Reservations for Muslims
 
Battling hard to retain power, Mayawati has of late made many overtures to the Muslim community, even writing to the prime minister on several occasions, demanding reservations for Muslims on the basis of population. 
 
”The problem with BSP is that if they fall short of the majority, they might align with the BJP and that makes the Muslims suspicious of her politics”, explains Vijay Sharma, the chief editor of a local newspaper, Rajneeti
 

”In over 80 constituencies, the Muslim vote will decide who wins. And every political party will have to recognise that fact”

– Anand Raj Singh

UP politics has traditionally been dominated by caste and community alignments. Dalit (erstwhile untouchables), Brahmins (upper caste), and Muslims had been traditionally voting for the Congress Party for the first four decades since independence. Subsequently the Dalit vote shifted to BSP with the emergence of Mayawati while the Muslims preferred Mulayam Singh over the Congress Party. 
 
”In over 80 constituencies, the Muslim vote will decide who wins. And every political party will have to recognise that fact. That is why all of them are promising ‘reservations’ and ”packages”. But that’s not what the real issue is.
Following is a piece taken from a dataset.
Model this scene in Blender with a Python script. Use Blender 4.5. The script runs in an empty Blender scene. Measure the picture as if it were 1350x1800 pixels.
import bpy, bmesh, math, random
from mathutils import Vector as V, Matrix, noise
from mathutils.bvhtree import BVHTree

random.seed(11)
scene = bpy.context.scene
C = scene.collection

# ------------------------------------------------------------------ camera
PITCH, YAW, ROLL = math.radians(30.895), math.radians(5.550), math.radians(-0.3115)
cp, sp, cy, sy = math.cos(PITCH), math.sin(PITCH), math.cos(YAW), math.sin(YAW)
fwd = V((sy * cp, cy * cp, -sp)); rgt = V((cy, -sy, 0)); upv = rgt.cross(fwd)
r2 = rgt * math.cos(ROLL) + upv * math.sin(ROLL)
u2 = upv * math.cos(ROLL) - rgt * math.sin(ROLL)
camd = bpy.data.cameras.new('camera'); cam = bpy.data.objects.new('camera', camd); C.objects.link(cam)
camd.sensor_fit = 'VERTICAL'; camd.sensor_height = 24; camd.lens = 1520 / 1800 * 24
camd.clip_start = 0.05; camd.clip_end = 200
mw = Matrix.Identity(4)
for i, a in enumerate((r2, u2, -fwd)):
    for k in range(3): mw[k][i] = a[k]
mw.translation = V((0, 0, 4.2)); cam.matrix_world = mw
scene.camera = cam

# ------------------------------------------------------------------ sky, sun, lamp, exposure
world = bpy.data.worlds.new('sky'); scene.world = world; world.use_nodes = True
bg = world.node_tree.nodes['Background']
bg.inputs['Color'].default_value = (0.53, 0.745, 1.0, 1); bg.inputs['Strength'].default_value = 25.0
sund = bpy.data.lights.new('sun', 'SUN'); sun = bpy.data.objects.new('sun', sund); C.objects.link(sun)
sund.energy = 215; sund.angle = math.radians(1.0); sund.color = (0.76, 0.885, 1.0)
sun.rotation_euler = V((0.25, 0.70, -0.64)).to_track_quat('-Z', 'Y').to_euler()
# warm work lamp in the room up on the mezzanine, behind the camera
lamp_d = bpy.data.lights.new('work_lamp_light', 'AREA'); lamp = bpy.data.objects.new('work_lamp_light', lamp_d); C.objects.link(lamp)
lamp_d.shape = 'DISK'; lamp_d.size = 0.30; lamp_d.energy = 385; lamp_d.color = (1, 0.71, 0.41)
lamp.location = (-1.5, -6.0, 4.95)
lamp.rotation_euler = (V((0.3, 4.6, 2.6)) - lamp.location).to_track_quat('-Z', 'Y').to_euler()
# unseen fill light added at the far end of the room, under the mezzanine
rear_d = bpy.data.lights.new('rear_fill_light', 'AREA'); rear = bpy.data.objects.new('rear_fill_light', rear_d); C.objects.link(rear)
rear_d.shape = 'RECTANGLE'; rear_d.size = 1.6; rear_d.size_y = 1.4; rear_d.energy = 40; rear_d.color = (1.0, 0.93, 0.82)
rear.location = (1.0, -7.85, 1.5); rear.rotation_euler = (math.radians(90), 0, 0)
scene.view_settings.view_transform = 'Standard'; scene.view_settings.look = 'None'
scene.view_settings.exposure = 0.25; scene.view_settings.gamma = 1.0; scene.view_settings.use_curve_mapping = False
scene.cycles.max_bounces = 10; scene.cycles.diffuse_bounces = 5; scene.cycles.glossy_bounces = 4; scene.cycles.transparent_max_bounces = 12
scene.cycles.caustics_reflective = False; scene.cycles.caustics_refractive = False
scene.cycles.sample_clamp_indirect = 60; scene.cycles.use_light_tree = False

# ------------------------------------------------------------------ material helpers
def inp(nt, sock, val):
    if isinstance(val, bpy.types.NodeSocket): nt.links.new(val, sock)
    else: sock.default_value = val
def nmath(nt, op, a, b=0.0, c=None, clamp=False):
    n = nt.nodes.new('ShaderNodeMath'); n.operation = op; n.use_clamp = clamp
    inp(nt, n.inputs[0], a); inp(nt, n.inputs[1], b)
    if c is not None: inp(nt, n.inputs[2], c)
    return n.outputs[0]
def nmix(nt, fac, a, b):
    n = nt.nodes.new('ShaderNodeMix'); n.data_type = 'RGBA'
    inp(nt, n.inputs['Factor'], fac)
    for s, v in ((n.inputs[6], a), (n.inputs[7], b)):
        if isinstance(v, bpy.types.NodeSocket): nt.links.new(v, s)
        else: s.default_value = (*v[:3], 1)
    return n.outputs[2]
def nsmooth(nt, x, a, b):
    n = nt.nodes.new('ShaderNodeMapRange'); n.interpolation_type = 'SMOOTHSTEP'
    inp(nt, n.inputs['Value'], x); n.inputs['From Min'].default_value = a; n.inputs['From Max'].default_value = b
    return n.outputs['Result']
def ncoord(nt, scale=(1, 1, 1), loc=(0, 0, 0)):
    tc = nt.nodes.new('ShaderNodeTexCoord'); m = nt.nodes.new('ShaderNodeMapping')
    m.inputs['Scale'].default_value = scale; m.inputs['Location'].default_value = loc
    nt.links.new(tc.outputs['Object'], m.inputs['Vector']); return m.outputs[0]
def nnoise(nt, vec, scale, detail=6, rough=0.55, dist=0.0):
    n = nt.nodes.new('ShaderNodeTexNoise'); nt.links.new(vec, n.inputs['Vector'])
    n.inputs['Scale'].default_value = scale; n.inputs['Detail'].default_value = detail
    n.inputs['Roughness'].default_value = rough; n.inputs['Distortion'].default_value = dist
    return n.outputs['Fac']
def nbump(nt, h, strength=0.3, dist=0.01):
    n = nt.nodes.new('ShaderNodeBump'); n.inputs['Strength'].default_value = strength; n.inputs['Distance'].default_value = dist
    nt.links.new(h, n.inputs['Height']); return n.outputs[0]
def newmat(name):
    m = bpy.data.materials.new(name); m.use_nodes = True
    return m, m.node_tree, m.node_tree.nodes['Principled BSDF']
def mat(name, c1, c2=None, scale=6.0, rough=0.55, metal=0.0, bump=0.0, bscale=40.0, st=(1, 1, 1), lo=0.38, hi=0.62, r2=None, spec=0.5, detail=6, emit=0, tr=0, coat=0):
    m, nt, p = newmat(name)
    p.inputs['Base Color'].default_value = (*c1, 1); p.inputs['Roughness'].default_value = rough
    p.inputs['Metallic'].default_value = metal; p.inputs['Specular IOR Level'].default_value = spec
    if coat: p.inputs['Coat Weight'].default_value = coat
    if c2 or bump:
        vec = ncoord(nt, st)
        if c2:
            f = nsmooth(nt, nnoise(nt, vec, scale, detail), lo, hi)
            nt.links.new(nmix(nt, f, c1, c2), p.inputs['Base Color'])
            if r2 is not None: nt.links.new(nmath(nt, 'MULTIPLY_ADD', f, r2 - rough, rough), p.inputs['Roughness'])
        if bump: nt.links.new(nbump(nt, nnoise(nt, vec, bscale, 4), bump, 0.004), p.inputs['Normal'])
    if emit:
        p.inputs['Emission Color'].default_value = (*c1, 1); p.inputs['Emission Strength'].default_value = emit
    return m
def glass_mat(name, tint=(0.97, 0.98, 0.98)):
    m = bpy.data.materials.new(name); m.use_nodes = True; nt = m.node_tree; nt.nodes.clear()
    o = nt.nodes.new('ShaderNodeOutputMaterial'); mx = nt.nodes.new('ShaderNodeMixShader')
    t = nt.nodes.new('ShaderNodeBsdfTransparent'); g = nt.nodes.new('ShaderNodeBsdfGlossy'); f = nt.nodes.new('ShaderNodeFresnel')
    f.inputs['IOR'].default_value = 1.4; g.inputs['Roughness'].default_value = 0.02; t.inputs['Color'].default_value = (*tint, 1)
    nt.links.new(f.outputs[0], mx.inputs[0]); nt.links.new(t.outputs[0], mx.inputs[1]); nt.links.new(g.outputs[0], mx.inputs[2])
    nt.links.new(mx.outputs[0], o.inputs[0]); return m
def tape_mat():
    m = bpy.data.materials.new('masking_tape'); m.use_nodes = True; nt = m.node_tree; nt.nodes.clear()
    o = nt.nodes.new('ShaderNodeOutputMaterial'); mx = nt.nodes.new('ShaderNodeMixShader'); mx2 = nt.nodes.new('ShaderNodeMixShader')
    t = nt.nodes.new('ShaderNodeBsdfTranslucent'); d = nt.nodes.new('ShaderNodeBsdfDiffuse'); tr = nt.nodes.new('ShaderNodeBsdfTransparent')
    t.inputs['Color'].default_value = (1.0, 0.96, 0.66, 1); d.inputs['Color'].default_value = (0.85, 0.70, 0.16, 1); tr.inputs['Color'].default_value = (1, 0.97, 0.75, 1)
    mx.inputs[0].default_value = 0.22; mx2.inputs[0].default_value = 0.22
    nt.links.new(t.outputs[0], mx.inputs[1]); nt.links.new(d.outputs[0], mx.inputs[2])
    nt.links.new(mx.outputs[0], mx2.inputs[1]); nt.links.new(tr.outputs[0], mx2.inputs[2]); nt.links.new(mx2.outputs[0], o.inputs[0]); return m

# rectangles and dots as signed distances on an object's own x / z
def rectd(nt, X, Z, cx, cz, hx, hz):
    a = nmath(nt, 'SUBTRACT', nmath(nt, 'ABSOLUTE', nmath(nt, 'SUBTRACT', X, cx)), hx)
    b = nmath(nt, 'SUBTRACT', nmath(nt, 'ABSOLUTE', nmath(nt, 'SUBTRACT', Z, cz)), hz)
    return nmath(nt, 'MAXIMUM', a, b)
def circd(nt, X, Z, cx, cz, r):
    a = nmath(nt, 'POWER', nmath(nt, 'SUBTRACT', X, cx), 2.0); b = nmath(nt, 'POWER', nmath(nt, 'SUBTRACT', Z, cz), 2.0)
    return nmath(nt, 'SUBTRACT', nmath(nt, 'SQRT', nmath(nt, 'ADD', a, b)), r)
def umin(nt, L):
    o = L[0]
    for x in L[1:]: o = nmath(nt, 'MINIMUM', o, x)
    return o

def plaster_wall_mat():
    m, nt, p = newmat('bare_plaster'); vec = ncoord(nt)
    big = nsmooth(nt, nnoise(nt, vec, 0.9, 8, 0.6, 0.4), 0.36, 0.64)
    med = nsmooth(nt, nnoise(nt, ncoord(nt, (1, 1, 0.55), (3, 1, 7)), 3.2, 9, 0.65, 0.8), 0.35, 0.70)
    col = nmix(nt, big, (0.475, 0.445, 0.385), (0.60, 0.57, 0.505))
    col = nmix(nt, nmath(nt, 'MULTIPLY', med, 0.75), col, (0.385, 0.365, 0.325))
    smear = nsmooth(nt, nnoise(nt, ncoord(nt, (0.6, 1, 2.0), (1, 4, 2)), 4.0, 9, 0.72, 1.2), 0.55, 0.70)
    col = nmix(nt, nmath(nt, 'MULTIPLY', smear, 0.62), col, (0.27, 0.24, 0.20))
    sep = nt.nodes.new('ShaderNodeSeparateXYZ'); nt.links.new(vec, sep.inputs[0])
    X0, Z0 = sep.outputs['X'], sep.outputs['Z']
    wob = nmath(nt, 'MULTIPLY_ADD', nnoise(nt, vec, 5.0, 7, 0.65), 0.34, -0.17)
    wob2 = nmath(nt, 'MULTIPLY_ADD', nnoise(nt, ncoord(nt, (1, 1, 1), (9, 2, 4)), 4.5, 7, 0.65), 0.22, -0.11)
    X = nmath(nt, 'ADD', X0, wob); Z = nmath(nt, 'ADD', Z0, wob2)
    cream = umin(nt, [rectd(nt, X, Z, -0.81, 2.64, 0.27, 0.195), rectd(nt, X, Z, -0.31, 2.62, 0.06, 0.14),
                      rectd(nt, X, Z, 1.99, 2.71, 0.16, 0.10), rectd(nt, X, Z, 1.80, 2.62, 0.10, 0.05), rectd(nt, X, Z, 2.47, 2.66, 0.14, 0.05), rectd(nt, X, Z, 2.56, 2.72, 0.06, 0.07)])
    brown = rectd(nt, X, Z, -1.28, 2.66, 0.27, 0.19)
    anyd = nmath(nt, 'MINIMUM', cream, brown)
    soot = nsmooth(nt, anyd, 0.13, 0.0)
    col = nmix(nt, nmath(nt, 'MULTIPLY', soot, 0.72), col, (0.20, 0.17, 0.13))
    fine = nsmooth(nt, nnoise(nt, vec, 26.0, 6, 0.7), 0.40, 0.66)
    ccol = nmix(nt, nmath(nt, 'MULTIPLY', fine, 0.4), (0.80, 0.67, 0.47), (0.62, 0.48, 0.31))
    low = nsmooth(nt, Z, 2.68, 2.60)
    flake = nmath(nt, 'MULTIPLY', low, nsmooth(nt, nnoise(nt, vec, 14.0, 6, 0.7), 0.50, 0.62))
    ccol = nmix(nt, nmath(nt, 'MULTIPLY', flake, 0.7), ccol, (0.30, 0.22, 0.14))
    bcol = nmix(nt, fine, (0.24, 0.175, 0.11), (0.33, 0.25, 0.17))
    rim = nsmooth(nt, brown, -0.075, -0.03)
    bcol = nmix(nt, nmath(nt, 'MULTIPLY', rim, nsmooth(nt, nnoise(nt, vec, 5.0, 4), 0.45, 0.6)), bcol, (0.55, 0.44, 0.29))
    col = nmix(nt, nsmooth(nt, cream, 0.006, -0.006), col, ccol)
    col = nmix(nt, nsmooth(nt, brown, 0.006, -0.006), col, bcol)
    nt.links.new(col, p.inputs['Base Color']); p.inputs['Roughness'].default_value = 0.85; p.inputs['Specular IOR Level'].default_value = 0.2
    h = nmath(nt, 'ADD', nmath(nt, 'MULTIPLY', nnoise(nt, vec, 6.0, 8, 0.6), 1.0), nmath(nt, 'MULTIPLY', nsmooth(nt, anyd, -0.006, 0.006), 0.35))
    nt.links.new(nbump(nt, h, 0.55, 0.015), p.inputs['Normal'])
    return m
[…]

The heart of the matter is lack of education and economical development of the community,” says Anand Raj Singh, a senior journalist in Lucknow.
 
The recent uproar over the Salman Rushdie protest gives one a glimpse of just how touchy the politicians are about the ‘Muslim sentiment”.
 
That the fatwa issued against the Indian-born writer for his controversial book The Satanic Verses had long been lifted was of little consolation, as Muslim leaders protested against his proposed visit to Jaipur for a literary festival.
 
Hardliners who still viewed Rushdie as unwelcome had a free run and mainstream political leaders refrained from taking them on the issue, lest Muslim sentiments be hurt amid crucial elections.
 
 
Everyone agreed that the Muslim vote would decide which way the balance of power would tilt in UP and no political party was ready to lose any sleep over the fact that Rushdie had to cancel his visit over an orchestrated outcry.